The Paper Tigers review – martial arts team reunites in likable comedy

Quoc Bao Tran, a promising film-maker whose previous work includes editing and action coordination, makes his writing-directing debut with this highly likable if formulaic action comedy about three middle-aged guys reunited when their old martial-arts master dies suddenly. The word on the internet is that Tran has been trying to get backing to make this for years, but the Hollywood studios he approached wanted him to whitewash it by casting at least one famous Caucasian actor. But Tran insisted on having the core trio played by two Asian Americans and one Black American and raised the budget partly through crowdfunding. The fact that none of the stars are huge names, and look just like schlubby dudes you might see on your street, makes this all the more accessible as a story about men who were once great athletes but have let their skills rust over a bit over the years.

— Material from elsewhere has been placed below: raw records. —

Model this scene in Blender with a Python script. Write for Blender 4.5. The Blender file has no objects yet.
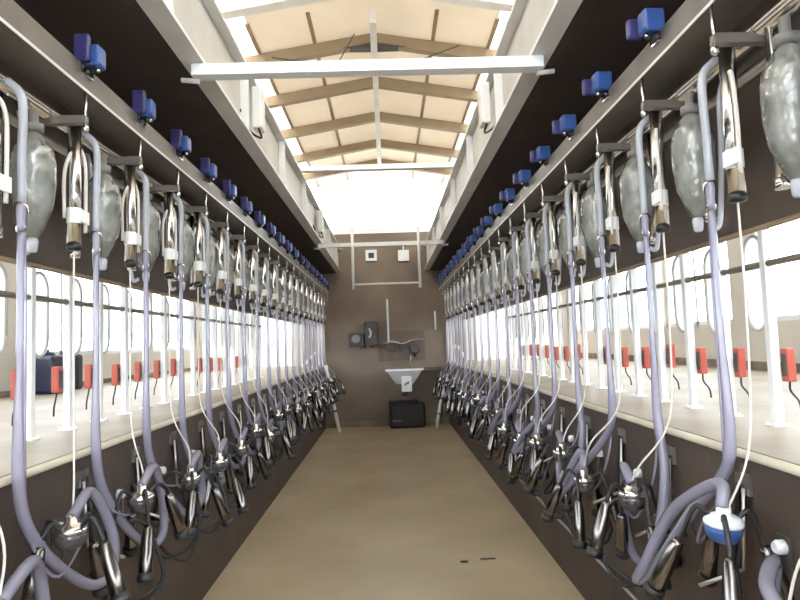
import bpy, math, random
from mathutils import Vector, Matrix
random.seed(7)
PI = math.pi
sc = bpy.context.scene
col = sc.collection

# ------------------------------------------------------------------ materials
def nt(name):
    m = bpy.data.materials.new(name); m.use_nodes = True
    n = m.node_tree; n.nodes.clear()
    out = n.nodes.new('ShaderNodeOutputMaterial')
    return m, n, out

def pbr(name, c, rough=.5, metal=0., var=0., scale=8., bump=0., spec=.5, c2=None, detail=4, stretch=None):
    m, n, out = nt(name)
    b = n.nodes.new('ShaderNodeBsdfPrincipled')
    b.inputs['Base Color'].default_value = (*c, 1)
    b.inputs['Roughness'].default_value = rough
    b.inputs['Metallic'].default_value = metal
    b.inputs['Specular IOR Level'].default_value = spec
    n.links.new(b.outputs[0], out.inputs[0])
    if var or bump or c2:
        tc = n.nodes.new('ShaderNodeTexCoord'); mp = n.nodes.new('ShaderNodeMapping')
        if stretch: mp.inputs['Scale'].default_value = stretch
        n.links.new(tc.outputs['Object'], mp.inputs[0])
        no = n.nodes.new('ShaderNodeTexNoise'); no.inputs['Scale'].default_value = scale
        no.inputs['Detail'].default_value = detail
        n.links.new(mp.outputs[0], no.inputs['Vector'])
        r = n.nodes.new('ShaderNodeValToRGB')
        r.color_ramp.elements[0].position = .3; r.color_ramp.elements[1].position = .7
        a = c2 if c2 else tuple(x * (1 - var) for x in c)
        r.color_ramp.elements[0].color = (*a, 1); r.color_ramp.elements[1].color = (*c, 1)
        n.links.new(no.outputs['Fac'], r.inputs[0]); n.links.new(r.outputs[0], b.inputs['Base Color'])
        if bump:
            n2 = n.nodes.new('ShaderNodeTexNoise'); n2.inputs['Scale'].default_value = scale * 6
            n2.inputs['Detail'].default_value = 6
            n.links.new(tc.outputs['Object'], n2.inputs['Vector'])
            bp = n.nodes.new('ShaderNodeBump'); bp.inputs['Strength'].default_value = bump
            bp.inputs['Distance'].default_value = .01
            n.links.new(n2.outputs['Fac'], bp.inputs['Height']); n.links.new(bp.outputs[0], b.inputs['Normal'])
    return m

def clear(name, c, opac, rough=.08, trans=.5, blend=.3, c2=None):
    """see-through plastic: part transparent, part glossy coloured film that lets light through"""
    m, n, out = nt(name)
    t = n.nodes.new('ShaderNodeBsdfTransparent'); t.inputs[0].default_value = (*[min(1, .6 + .4 * x) for x in c], 1)
    b = n.nodes.new('ShaderNodeBsdfPrincipled'); b.inputs['Base Color'].default_value = (*c, 1)
    b.inputs['Roughness'].default_value = rough; b.inputs['Specular IOR Level'].default_value = .8
    tr = n.nodes.new('ShaderNodeBsdfTranslucent'); tr.inputs[0].default_value = (*c, 1)
    mx = n.nodes.new('ShaderNodeMixShader'); mx.inputs[0].default_value = trans
    n.links.new(b.outputs[0], mx.inputs[1]); n.links.new(tr.outputs[0], mx.inputs[2])
    g = n.nodes.new('ShaderNodeBsdfGlossy'); g.inputs['Roughness'].default_value = rough
    lw = n.nodes.new('ShaderNodeLayerWeight'); lw.inputs[0].default_value = blend
    m1 = n.nodes.new('ShaderNodeMixShader'); m1.inputs[0].default_value = opac
    n.links.new(t.outputs[0], m1.inputs[1]); n.links.new(mx.outputs[0], m1.inputs[2])
    m2 = n.nodes.new('ShaderNodeMixShader')
    n.links.new(lw.outputs['Fresnel'], m2.inputs[0]); n.links.new(m1.outputs[0], m2.inputs[1]); n.links.new(g.outputs[0], m2.inputs[2])
    n.links.new(m2.outputs[0], out.inputs[0])
    if c2:
        tc=n.nodes.new('ShaderNodeTexCoord'); no=n.nodes.new('ShaderNodeTexNoise'); no.inputs['Scale'].default_value=14
        n.links.new(tc.outputs['Object'],no.inputs['Vector'])
        r=n.nodes.new('ShaderNodeValToRGB'); r.color_ramp.elements[0].position=.42; r.color_ramp.elements[1].position=.58
        r.color_ramp.elements[0].color=(*c2,1); r.color_ramp.elements[1].color=(*c,1)
        n.links.new(no.outputs['Fac'],r.inputs[0]); n.links.new(r.outputs[0],b.inputs['Base Color']); n.links.new(r.outputs[0],tr.inputs[0])
        bp=n.nodes.new('ShaderNodeBump'); bp.inputs['Strength'].default_value=.7; bp.inputs['Distance'].default_value=.012
        n2=n.nodes.new('ShaderNodeTexNoise'); n2.inputs['Scale'].default_value=32; n.links.new(tc.outputs['Object'],n2.inputs['Vector'])
        n.links.new(n2.outputs['Fac'],bp.inputs['Height']); n.links.new(bp.outputs[0],b.inputs['Normal']); n.links.new(bp.outputs[0],g.inputs['Normal'])
    return m

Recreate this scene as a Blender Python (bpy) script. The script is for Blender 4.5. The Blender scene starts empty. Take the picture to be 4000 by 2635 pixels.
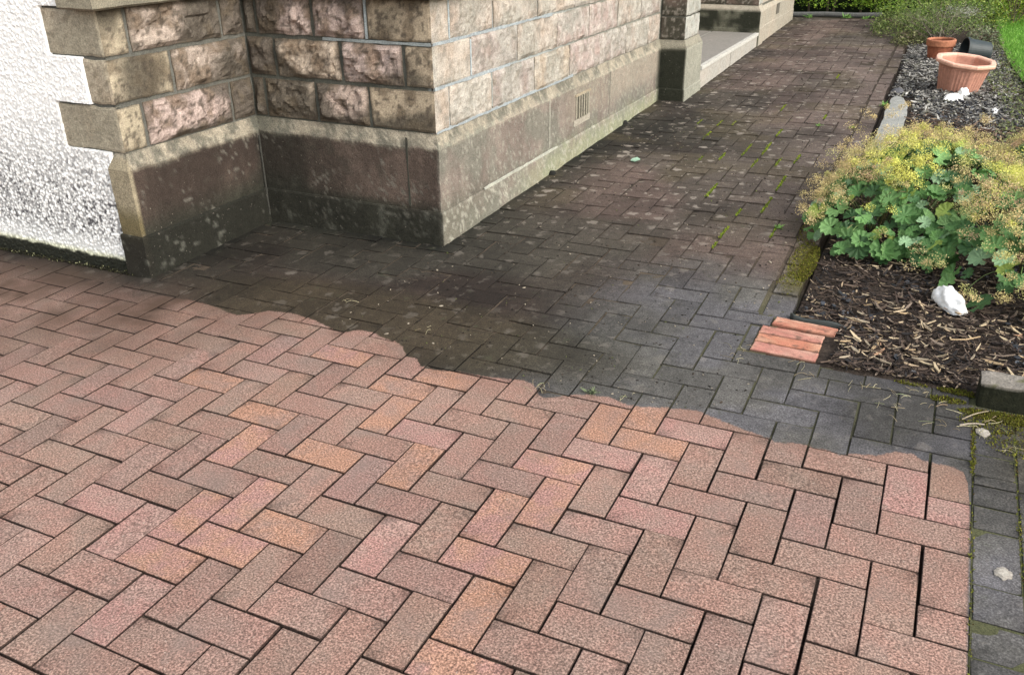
import bpy, math, random
import numpy as np
from mathutils import Matrix, Vector
R = math.radians
rng = np.random.default_rng(7)
random.seed(7)

# ------------------------------------------------------------------ camera, sky, sun, exposure
sc = bpy.context.scene
C = sc.collection
cam_d = bpy.data.cameras.new('camera')
cam = bpy.data.objects.new('camera', cam_d); C.objects.link(cam); sc.camera = cam
cam_d.sensor_width = 36; cam_d.lens = 36 * 3364.57 / 4000
cam_d.clip_start = .02; cam_d.clip_end = 400
cam.matrix_world = (Matrix.Translation((-.0389, -1.6792, 1.3531)) @ Matrix.Rotation(.466315, 4, 'Z')
                    @ Matrix.Rotation(math.pi / 2 - .472667, 4, 'X') @ Matrix.Rotation(-.03688, 4, 'Z'))
SUN_EL, SUN_AZ = 38, 108          # azimuth: degrees clockwise from +Y (towards +X)
w = bpy.data.worlds.new('World'); sc.world = w; w.use_nodes = True
nt = w.node_tree
sky = nt.nodes.new('ShaderNodeTexSky'); sky.sky_type = 'NISHITA'; sky.sun_disc = False
sky.sun_elevation = R(SUN_EL); sky.sun_rotation = R(SUN_AZ); sky.air_density = 1.6; sky.dust_density = 4.0; sky.ozone_density = .6
hs = nt.nodes.new('ShaderNodeHueSaturation'); hs.inputs['Saturation'].default_value = .45
nt.links.new(sky.outputs[0], hs.inputs['Color'])
nt.links.new(hs.outputs[0], nt.nodes['Background'].inputs[0]); nt.nodes['Background'].inputs[1].default_value = .145
sd = bpy.data.lights.new('sun', 'SUN'); sd.energy = .85; sd.angle = R(38); sd.color = (1, .985, .965)
so = bpy.data.objects.new('sun', sd); C.objects.link(so)
d = Vector((math.sin(R(SUN_AZ)) * math.cos(R(SUN_EL)), math.cos(R(SUN_AZ)) * math.cos(R(SUN_EL)), math.sin(R(SUN_EL))))
so.rotation_euler = d.to_track_quat('Z', 'Y').to_euler()
sc.view_settings.view_transform = 'Standard'; sc.view_settings.look = 'None'
sc.view_settings.exposure = .90; sc.view_settings.gamma = 1
sc.render.engine = 'CYCLES'
sc.render.resolution_x = 1024; sc.render.resolution_y = 674

# ------------------------------------------------------------------ noise helpers (numpy)
def _h(i, j, k, s=0):
    n = (i.astype(np.int64) * 374761393 + j.astype(np.int64) * 668265263 + k.astype(np.int64) * 2147483647 + s * 974634777) & 0xffffffff
    n = ((n ^ (n >> 13)) * 1274126177) & 0xffffffff
    n = ((n ^ (n >> 16)) * 2246822519) & 0xffffffff
    return ((n ^ (n >> 15)) & 0xffffff) / float(0xffffff)
def vn(p, s=0):
    p = np.asarray(p, float); f = np.floor(p); t = p - f; t = t * t * (3 - 2 * t); f = f.astype(np.int64)
    r = 0
    for a in (0, 1):
        for b in (0, 1):
            for c in (0, 1):
                wgt = (t[..., 0] if a else 1 - t[..., 0]) * (t[..., 1] if b else 1 - t[..., 1]) * (t[..., 2] if c else 1 - t[..., 2])
                r = r + wgt * _h(f[..., 0] + a, f[..., 1] + b, f[..., 2] + c, s)
    return r
def fbm(p, sc_, o=3, s=0):
    p = np.asarray(p, float) * sc_; r = 0; a = .5; n = 0
    for k in range(o):
        r = r + a * vn(p + 17.3 * k, s + k); n += a; a *= .5; p = p * 2.03
    return r / n
def worley(p, sc_, s=0):
    p = np.asarray(p, float) * sc_; f = np.floor(p).astype(np.int64); best = np.full(p.shape[:-1], 9.); sec = best.copy(); cid = best * 0
    for a in (-1, 0, 1):
        for b in (-1, 0, 1):
            for c in (-1, 0, 1):
                g = f + np.array([a, b, c]); q = g + np.stack([_h(g[..., 0], g[..., 1], g[..., 2], s + t) for t in (1, 2, 3)], -1)
                dd = np.sqrt(((p - q) ** 2).sum(-1)); hid = _h(g[..., 0], g[..., 1], g[..., 2], s + 9)
                m = dd < best; sec = np.where(m, best, np.minimum(sec, dd)); cid = np.where(m, hid, cid); best = np.where(m, dd, best)
    return best, sec, cid
def ss(a, b, x):
    t = np.clip((np.asarray(x, float) - a) / (b - a), 0, 1); return t * t * (3 - 2 * t)
def mix(a, b, t):
    t = np.asarray(t)[..., None]; return np.asarray(a) * (1 - t) + np.asarray(b) * t

# ------------------------------------------------------------------ objects
def mesh_obj(name, V, F, mat=None, parent=None, col=None, smooth=False, attrs=None):
    """V (n,3) world coordinates; F list of faces or (m,k) array; col (n,3) vertex colour"""
    me = bpy.data.meshes.new(name)
    V = np.asarray(V, float)
    if isinstance(F, np.ndarray):
        m, k = F.shape
        me.vertices.add(len(V)); me.vertices.foreach_set('co', V.astype(np.float32).ravel())
        me.loops.add(m * k); me.loops.foreach_set('vertex_index', F.astype(np.int32).ravel())
        me.polygons.add(m); me.polygons.foreach_set('loop_start', np.arange(m, dtype=np.int32) * k)
        me.update(calc_edges=True); me.validate()
    else:
        me.from_pydata(V.tolist(), [], [list(map(int, f)) for f in F]); me.update()
    if col is not None:
        a = me.color_attributes.new('Col', 'FLOAT_COLOR', 'POINT')
        a.data.foreach_set('color', np.c_[col, np.ones(len(V))].astype(np.float32).ravel())
    for n, v in (attrs or {}).items():
        a = me.attributes.new(n, 'FLOAT', 'POINT'); a.data.foreach_set('value', np.asarray(v, np.float32))
    me.polygons.foreach_set('use_smooth', np.full(len(me.polygons), bool(smooth)))
    o = bpy.data.objects.new(name, me); C.objects.link(o)
    if mat: me.materials.append(mat)
    if parent:
        o.parent = parent; o.matrix_parent_inverse = Matrix.Translation(-Vector(parent.location))
    return o
def tag(o, label=None, cat=None, group=None, kind=None):
    if label: o['label'] = label
    if cat: o['category'] = cat
    if group: o['group'] = group
    if kind: o['kind'] = kind
    return o
def thing(name, loc, label, cat, group=None):
    o = bpy.data.objects.new(name, None); C.objects.link(o); o.location = loc; o.empty_display_size = .1
    return tag(o, label, cat, group)
class MB:
    def __init__(s): s.V = []; s.F = []; s.c = []; s.n = 0
    def add(s, V, F, col=None):
        V = np.asarray(V, float).reshape(-1, 3)
        s.V.append(V); s.F += [[i + s.n for i in f] for f in F]
        if col is not None: s.c.append(np.broadcast_to(np.asarray(col, float), (len(V), 3)))
        s.n += len(V)
    def box(s, x0, x1, y0, y1, z0, z1, col=None):
        V = [(x, y, z) for z in (z0, z1) for y in (y0, y1) for x in (x0, x1)]
        s.add(V, [(0, 2, 3, 1), (4, 5, 7, 6), (0, 1, 5, 4), (2, 6, 7, 3), (0, 4, 6, 2), (1, 3, 7, 5)], col)
    def grid(s, P, col=None, wrap=False, flip=False):
        """P (a,b,3)"""
        a, b = P.shape[:2]; F = []
        for i in range(a - 1):
            for j in range(b if wrap else b - 1):
                k = (j + 1) % b; f = (i * b + j, i * b + k, (i + 1) * b + k, (i + 1) * b + j)
                F.append(f[::-1] if flip else f)
        s.add(P.reshape(-1, 3), F, None if col is None else (np.asarray(col).reshape(-1, 3) if np.ndim(col) > 1 else col))
    def build(s, name, mat, parent=None, smooth=False, T=None):
        V = np.concatenate(s.V); c = np.concatenate(s.c) if s.c else None
        if T: V = T(V)
        return mesh_obj(name, V, s.F, mat, parent, c, smooth)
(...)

A montage of scratchy videotape footage with timecodes dating the material to the 1980s establishes the once-close friendship between ace fighter Danny, speccy scrapper Hing, and smooth talker Jim. The three of them are the only disciples of Sifu Cheung (Roger Yuan), a master of gung fu (not kung fu, the characters insist elsewhere), who trains the kids on paint-can equipment in his garage when he’s not working as a chef in a local Chinese restaurant. In the present day the Three Tigers, as they were known, have drifted apart. Danny (Alain Uy, soulful) works in insurance and is struggling to cope with being a part-time father to his young son. Hing (familiar character actor and film director Ron Yuan, delightful) has got a little stout. Only Jim (Mykel Shannon Jenkins) still works in sports, as coach at a local gym. Meeting up again at their sifu’s funeral, an associate from old days (Matthew Page, hilarious as a smug white guy dispensing fortune-cookie proverbs in Cantonese) suggests that maybe sifu didn’t die of a heart attack, and maybe he took on another disciple after they left.

Tran adroitly layers the fight sequences, filmed with fluidity and at least substantially performed by the main actors themselves, between frothy layers of blokey banter. It’s not without its corny moments, especially the subplot concerning Danny’s relationship with his son and ex-wife, but that’s forgivable.